2022-09-22 23:54:02 | 民俗学

並べられた石碑群(集会所側奥に蚕神があることから「上座」といえる)

 

台石手前右手と奥右手に盃状穴

 

盃状穴

 

 駒ヶ根市下平の中央集会所の庭に10基余の石碑が並んでいる。「庚申」が昭和55年造立のものを含め7基、「甲子」が昭和59年造立のものを含め3基を数える。「甲子」塔の多くは元治元年から造塔が始まると言われるほど造立年は遡ってもこの年と言われるが、実はここにある「甲子」の最古は「文久四甲子正月建之」と刻まれている。文久4年は2月20日に改元されて「元治」となる。したがって建立された「正月」にはまだ文久4年だったということだ。いっぽう「庚申」塔の最古は青面金剛の「享保元丙申」のもので西暦1716年となる。さらに古そうな板碑もあるが、年銘は読み取れない。このようにそこそこ古い石碑が並んでおり、その中には元禄4年の名号塔もある。

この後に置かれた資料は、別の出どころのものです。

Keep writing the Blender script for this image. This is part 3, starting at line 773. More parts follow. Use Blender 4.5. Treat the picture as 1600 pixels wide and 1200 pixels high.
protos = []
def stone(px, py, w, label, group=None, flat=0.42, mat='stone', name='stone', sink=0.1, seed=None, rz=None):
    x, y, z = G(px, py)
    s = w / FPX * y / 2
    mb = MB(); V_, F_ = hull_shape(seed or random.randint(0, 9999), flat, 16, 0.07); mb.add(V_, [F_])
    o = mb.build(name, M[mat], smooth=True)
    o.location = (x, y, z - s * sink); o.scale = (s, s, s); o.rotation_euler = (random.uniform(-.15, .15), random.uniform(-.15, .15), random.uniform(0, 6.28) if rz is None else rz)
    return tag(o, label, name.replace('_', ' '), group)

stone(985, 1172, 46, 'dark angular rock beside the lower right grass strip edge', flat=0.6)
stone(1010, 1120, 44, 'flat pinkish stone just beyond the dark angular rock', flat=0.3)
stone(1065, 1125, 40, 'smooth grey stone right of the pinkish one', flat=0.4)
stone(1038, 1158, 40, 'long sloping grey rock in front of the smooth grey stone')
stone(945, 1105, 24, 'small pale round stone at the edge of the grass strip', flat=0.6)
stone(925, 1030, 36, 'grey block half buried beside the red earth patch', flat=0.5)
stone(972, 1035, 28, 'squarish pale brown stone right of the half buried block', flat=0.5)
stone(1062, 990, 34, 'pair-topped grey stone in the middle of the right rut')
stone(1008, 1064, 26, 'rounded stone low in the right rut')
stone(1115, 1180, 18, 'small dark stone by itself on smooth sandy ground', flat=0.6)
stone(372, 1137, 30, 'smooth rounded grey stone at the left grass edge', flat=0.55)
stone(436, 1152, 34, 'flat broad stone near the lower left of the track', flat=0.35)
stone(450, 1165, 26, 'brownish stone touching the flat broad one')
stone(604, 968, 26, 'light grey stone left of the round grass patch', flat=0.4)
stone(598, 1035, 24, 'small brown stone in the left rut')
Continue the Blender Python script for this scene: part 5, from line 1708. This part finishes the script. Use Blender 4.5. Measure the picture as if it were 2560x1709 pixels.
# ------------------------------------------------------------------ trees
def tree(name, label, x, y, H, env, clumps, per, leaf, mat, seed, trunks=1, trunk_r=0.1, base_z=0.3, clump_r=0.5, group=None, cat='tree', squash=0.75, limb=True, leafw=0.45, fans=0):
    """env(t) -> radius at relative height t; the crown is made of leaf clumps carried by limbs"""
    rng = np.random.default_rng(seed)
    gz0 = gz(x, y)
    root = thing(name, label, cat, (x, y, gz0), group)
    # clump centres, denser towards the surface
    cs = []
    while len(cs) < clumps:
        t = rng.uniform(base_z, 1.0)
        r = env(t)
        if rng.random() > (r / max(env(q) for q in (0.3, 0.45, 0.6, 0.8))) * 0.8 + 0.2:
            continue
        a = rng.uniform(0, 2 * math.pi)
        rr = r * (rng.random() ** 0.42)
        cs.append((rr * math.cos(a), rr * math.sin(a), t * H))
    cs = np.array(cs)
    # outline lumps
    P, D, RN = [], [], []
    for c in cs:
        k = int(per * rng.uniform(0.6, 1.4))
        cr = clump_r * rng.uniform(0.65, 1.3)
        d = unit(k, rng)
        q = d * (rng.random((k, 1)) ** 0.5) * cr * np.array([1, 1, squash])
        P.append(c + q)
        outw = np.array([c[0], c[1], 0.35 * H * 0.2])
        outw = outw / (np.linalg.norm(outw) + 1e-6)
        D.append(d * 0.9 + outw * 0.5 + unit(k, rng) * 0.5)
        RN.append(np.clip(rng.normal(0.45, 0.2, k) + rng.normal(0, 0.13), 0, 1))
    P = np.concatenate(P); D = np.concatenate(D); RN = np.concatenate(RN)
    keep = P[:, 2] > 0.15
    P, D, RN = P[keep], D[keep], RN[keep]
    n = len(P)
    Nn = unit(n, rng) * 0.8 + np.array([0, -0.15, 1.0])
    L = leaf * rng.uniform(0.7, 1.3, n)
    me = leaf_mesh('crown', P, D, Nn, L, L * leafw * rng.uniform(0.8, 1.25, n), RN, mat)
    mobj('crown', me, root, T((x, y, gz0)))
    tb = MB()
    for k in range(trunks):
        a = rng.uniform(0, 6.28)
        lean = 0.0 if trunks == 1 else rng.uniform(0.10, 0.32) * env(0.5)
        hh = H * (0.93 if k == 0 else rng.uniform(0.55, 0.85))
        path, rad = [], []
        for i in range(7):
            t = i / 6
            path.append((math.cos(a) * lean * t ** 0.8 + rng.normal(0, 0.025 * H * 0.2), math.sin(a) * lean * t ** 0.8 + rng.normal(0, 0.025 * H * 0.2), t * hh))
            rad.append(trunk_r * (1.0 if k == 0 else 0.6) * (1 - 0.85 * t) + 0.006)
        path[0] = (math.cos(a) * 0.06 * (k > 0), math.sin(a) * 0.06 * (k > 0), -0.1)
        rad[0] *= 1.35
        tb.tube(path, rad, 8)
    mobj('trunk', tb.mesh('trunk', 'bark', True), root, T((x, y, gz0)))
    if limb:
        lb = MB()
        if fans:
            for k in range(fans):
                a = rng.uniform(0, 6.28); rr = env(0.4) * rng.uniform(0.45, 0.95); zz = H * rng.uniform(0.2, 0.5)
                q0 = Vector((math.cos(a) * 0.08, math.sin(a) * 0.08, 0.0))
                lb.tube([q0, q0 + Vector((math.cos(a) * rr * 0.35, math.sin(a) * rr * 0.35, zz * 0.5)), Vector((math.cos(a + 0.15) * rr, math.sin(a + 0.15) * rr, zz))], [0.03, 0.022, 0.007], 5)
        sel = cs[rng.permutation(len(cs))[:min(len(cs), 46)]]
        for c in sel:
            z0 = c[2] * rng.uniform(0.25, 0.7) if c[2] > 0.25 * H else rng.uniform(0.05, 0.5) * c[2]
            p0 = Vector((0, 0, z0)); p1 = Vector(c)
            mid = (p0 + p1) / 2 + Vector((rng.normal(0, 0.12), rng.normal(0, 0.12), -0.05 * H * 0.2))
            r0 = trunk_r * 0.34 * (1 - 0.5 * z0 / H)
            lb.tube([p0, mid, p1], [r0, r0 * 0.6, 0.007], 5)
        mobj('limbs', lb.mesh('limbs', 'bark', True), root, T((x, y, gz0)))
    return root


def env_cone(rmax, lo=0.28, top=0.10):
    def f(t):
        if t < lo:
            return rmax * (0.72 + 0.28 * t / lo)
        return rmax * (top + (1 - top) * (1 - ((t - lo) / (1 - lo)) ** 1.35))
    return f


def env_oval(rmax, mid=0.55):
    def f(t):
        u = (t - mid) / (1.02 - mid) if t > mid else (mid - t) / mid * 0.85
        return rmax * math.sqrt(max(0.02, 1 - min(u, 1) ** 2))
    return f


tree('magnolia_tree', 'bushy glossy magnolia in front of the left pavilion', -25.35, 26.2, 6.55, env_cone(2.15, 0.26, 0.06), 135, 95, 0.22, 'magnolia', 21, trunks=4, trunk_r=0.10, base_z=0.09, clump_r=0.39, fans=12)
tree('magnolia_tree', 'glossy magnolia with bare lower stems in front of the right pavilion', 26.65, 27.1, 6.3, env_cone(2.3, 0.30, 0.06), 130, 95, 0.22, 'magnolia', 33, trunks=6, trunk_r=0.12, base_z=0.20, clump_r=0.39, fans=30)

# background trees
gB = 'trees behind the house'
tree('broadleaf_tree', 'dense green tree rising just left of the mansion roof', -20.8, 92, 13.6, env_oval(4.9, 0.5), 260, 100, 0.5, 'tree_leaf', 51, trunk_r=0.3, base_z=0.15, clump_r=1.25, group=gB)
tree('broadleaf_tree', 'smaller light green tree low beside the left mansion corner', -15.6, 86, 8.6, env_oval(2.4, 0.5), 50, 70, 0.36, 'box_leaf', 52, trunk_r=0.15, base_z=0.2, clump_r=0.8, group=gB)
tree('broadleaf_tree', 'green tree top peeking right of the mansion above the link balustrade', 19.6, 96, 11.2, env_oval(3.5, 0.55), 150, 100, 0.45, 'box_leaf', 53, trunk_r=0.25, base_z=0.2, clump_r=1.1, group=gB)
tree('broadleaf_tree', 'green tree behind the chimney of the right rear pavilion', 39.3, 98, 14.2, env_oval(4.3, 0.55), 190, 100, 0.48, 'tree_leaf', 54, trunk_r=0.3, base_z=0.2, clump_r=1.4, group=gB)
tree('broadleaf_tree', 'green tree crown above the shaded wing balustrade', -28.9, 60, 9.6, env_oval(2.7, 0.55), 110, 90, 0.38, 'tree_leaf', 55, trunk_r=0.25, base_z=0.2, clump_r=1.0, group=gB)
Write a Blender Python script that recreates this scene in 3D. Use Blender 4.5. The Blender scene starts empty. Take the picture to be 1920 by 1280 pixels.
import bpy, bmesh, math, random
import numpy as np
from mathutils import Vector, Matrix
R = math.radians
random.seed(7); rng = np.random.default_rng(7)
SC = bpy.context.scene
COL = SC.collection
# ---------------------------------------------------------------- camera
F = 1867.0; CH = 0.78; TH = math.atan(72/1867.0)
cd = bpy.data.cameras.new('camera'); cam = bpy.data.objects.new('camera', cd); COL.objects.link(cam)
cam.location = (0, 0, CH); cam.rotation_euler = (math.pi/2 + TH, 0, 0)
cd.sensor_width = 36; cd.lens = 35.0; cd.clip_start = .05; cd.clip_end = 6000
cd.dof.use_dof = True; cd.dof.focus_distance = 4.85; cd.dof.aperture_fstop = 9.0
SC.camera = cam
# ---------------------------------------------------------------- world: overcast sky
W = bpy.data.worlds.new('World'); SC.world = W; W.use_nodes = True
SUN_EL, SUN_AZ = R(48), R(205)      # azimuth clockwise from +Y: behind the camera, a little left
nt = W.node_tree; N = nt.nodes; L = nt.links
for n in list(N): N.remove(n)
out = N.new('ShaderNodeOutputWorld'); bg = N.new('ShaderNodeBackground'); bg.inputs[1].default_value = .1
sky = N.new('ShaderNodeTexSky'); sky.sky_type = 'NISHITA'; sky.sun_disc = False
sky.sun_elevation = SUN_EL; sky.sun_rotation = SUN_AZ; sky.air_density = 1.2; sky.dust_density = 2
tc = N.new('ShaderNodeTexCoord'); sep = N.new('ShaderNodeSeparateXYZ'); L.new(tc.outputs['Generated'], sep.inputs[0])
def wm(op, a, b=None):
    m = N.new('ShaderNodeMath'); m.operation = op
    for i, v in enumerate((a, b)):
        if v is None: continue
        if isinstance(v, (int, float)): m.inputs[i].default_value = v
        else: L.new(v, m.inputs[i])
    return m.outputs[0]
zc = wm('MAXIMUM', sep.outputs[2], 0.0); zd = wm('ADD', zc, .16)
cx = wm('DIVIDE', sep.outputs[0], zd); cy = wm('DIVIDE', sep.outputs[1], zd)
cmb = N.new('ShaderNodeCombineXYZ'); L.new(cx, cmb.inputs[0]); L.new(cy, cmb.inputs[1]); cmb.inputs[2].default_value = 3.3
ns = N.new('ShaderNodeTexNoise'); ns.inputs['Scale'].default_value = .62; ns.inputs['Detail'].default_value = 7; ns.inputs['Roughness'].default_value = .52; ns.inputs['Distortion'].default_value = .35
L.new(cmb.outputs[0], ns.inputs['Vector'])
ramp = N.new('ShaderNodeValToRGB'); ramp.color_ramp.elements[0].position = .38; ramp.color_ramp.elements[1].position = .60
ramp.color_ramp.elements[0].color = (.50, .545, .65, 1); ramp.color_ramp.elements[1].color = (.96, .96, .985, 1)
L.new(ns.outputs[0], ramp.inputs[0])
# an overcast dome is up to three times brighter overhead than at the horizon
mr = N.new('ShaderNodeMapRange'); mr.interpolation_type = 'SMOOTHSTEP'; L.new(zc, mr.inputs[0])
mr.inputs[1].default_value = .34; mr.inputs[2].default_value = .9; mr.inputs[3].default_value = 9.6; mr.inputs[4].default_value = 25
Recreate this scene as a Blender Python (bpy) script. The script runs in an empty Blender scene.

 ところがこの中で最も立派に祀られているのは写真の「蚕玉神」である。「明治十一年十月吉辰」というもので、古いものではない。なぜ立派かと言えば、台座である。本体より大きな石で組まれた3尺四方ほどの上に台石が置かれ、その上に小さな本体が置かれる。遠目には丸石神に見えるが、このあたりでは蚕神に丸石を利用する例は多い。ここにある石碑群は、もともと同じ場所に祀られていたものではなく、散在していたものをまとめたとも考えられる。整然と並べるにあたってこのような並びになったわけで、そう考えると蚕神の台石であったかも定かではない。しかしながら、並べる際に蚕神を最も立派な位置に置いた、という背景が人々の思いにあるともいえ、興味深い。

 この台石にはよく見ると盃状穴がいくつかある。その痕跡を写真に捉えたが、はっきりとはわからないかもしれないが、ちゃんと凹状に窪んでいて意図的に作られたものと考えられる。